= Task directions =
Lift out each line of the data that holds "scene".

= Information shown =
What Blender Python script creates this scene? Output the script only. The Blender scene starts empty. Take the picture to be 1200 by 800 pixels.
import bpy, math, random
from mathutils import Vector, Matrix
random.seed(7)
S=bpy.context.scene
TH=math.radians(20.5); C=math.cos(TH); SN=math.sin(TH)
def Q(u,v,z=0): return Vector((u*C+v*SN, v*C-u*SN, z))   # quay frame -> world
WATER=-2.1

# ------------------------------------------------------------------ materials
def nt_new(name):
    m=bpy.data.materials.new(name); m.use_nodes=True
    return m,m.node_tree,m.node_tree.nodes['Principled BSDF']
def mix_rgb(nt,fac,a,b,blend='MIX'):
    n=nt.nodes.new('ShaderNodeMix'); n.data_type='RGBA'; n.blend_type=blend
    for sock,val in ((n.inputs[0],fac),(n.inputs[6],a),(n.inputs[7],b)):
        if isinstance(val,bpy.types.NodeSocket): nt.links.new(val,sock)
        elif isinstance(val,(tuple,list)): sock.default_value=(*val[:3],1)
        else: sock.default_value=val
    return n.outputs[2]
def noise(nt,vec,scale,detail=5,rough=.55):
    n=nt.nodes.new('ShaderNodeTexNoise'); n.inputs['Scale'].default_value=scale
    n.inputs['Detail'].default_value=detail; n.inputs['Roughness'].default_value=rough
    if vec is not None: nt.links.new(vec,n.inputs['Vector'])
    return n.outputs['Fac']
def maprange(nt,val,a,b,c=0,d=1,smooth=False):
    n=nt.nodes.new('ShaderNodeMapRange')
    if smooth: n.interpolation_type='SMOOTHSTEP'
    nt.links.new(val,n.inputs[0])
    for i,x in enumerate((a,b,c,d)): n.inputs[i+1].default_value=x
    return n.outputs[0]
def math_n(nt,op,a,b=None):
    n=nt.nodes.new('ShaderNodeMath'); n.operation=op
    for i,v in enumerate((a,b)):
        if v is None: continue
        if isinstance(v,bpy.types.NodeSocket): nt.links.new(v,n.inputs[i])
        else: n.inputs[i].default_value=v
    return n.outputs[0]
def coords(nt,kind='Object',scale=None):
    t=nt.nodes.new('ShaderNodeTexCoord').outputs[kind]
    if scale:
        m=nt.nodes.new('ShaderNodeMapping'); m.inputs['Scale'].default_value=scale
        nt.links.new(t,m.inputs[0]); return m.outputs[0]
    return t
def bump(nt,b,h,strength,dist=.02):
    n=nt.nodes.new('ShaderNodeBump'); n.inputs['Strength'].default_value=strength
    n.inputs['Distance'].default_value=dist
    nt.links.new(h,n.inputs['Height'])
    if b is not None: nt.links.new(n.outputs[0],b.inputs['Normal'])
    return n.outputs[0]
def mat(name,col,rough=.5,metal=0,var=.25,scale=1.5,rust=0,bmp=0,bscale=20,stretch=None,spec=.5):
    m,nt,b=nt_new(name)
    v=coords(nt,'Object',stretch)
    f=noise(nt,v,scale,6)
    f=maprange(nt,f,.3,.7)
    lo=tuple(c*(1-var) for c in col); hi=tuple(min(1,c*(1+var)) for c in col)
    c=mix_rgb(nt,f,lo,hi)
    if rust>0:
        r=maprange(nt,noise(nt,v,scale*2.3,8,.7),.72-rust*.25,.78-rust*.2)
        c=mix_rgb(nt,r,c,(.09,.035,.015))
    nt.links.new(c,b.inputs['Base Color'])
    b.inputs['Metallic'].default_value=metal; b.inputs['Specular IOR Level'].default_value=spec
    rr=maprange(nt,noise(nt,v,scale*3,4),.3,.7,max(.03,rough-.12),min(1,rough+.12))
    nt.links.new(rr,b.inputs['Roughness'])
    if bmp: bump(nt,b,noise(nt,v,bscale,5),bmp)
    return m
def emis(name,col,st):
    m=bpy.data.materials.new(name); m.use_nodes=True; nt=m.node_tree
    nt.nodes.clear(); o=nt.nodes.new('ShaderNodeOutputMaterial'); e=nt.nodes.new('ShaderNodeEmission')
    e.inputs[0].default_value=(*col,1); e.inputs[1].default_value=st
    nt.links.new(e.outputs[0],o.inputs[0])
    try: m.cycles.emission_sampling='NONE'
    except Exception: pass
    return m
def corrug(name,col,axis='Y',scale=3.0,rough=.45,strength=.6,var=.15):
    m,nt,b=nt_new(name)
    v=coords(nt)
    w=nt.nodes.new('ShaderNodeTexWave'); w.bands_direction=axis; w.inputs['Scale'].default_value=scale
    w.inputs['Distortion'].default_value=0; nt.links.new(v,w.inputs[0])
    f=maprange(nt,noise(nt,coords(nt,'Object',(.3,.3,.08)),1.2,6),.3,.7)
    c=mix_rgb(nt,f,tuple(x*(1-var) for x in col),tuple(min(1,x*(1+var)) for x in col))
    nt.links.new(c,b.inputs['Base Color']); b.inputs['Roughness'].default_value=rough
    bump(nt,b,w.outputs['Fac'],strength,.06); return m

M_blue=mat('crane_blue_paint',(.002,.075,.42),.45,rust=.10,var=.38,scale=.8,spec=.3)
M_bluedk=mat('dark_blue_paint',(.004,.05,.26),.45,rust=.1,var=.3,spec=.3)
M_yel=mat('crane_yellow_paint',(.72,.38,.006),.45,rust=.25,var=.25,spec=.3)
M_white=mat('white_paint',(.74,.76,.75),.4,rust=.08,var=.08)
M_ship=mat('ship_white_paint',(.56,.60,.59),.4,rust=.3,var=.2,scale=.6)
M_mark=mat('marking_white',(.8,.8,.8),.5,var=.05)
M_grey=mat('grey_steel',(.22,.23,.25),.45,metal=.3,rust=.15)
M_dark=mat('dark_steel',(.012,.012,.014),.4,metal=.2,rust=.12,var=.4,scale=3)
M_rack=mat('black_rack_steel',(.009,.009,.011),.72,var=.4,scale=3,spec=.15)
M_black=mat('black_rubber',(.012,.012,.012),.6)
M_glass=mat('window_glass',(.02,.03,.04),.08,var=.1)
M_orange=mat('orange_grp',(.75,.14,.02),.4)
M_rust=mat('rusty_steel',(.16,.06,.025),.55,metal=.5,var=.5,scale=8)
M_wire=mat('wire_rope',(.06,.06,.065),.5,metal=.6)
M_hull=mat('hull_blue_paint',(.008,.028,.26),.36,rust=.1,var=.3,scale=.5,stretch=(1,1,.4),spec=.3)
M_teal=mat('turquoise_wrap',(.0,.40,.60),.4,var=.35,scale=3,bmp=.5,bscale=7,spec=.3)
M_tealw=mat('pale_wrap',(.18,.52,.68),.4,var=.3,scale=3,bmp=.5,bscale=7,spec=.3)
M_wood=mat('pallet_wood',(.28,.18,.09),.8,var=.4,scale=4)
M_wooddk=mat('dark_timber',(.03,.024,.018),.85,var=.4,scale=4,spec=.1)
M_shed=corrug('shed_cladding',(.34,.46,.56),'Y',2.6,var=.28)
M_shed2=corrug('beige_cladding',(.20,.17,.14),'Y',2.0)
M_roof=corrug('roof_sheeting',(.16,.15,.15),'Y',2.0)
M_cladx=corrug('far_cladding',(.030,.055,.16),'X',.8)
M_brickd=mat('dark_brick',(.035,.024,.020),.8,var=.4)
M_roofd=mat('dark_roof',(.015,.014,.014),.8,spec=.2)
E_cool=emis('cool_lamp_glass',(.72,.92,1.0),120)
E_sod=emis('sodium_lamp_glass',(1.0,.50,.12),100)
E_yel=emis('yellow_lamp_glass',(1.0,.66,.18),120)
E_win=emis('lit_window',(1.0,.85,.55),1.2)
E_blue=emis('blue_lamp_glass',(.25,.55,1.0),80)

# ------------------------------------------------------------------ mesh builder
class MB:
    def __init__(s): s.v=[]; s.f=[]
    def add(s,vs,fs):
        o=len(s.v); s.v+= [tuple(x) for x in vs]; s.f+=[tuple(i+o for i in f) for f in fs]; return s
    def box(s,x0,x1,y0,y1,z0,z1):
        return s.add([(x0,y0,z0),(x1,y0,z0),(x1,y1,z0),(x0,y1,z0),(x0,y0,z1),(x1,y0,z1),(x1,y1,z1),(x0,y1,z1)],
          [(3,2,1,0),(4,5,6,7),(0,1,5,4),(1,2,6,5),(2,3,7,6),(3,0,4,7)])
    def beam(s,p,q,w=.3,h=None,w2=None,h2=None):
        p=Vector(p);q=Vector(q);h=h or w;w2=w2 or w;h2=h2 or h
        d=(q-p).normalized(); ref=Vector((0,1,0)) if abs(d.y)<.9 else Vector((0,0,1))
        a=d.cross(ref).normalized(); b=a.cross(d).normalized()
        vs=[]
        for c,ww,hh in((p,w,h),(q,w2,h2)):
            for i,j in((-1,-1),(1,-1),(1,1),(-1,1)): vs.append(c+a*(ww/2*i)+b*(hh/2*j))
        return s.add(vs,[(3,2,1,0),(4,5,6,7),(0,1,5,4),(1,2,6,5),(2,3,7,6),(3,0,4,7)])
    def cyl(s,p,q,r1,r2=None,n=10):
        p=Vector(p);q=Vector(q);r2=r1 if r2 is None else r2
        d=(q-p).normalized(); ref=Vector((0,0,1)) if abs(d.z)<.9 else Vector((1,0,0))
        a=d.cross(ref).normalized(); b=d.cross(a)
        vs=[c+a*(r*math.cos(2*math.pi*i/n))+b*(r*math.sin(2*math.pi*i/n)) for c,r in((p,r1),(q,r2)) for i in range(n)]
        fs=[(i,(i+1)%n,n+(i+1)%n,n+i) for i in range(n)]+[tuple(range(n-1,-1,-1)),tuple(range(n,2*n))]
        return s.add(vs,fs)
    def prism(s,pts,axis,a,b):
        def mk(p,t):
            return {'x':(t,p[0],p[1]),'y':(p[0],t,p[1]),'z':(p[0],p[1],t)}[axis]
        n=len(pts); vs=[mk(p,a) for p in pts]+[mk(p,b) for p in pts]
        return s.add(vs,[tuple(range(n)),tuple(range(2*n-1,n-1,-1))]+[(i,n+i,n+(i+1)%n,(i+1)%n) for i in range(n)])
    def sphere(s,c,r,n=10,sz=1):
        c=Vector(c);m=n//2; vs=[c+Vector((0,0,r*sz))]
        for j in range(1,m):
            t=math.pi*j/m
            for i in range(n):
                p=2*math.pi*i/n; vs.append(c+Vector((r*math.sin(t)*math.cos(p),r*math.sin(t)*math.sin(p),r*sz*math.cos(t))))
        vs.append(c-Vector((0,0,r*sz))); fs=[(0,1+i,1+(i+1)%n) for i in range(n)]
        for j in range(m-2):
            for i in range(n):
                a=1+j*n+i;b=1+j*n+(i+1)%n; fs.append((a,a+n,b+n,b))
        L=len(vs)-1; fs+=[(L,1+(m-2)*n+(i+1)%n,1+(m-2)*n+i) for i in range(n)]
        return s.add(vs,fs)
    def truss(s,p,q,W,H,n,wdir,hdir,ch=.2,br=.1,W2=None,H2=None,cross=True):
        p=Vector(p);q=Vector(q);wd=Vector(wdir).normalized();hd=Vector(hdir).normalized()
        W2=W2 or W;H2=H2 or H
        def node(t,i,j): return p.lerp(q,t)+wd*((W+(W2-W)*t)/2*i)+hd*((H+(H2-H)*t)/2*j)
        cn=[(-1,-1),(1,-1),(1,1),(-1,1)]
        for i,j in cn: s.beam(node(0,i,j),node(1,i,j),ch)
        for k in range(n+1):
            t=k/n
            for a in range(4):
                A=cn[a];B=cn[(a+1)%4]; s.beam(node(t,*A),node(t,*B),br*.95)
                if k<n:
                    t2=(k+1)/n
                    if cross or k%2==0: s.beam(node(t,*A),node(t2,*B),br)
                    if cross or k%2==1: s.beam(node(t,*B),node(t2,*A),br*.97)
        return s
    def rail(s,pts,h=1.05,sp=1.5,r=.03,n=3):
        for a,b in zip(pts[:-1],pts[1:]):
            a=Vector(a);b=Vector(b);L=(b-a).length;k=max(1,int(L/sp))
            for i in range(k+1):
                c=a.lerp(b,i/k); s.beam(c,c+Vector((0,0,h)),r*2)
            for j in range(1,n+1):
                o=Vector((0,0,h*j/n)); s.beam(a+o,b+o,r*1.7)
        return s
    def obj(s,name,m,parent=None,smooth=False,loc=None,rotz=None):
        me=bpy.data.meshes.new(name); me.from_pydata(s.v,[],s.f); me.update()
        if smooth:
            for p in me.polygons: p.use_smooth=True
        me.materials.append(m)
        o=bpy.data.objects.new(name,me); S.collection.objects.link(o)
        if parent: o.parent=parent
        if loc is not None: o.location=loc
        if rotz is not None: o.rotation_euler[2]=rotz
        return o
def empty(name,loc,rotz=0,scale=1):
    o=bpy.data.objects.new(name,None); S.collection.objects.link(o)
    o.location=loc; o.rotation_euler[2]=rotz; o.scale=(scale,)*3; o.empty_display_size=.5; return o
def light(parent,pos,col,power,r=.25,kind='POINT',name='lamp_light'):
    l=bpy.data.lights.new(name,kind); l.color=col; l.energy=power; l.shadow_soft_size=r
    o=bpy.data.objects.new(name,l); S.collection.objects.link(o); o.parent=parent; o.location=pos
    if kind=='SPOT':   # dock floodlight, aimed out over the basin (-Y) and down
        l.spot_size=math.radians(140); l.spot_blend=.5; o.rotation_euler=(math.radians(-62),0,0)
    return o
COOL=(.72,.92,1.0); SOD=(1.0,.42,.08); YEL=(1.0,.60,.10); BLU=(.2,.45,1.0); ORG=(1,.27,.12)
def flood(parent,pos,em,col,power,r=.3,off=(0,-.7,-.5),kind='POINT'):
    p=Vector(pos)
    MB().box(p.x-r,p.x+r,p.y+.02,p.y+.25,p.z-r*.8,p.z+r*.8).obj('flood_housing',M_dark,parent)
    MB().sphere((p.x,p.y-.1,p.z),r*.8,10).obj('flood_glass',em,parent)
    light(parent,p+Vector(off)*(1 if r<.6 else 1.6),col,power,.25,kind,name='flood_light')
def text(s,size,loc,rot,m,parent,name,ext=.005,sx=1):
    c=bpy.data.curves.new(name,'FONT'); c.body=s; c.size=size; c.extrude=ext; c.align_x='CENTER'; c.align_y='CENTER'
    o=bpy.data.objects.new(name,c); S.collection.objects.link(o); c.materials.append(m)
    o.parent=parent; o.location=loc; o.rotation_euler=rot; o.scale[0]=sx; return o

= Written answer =
What Blender Python script creates this scene? Output the script only. The Blender scene starts empty. Take the picture to be 1200 by 800 pixels.
S=bpy.context.scene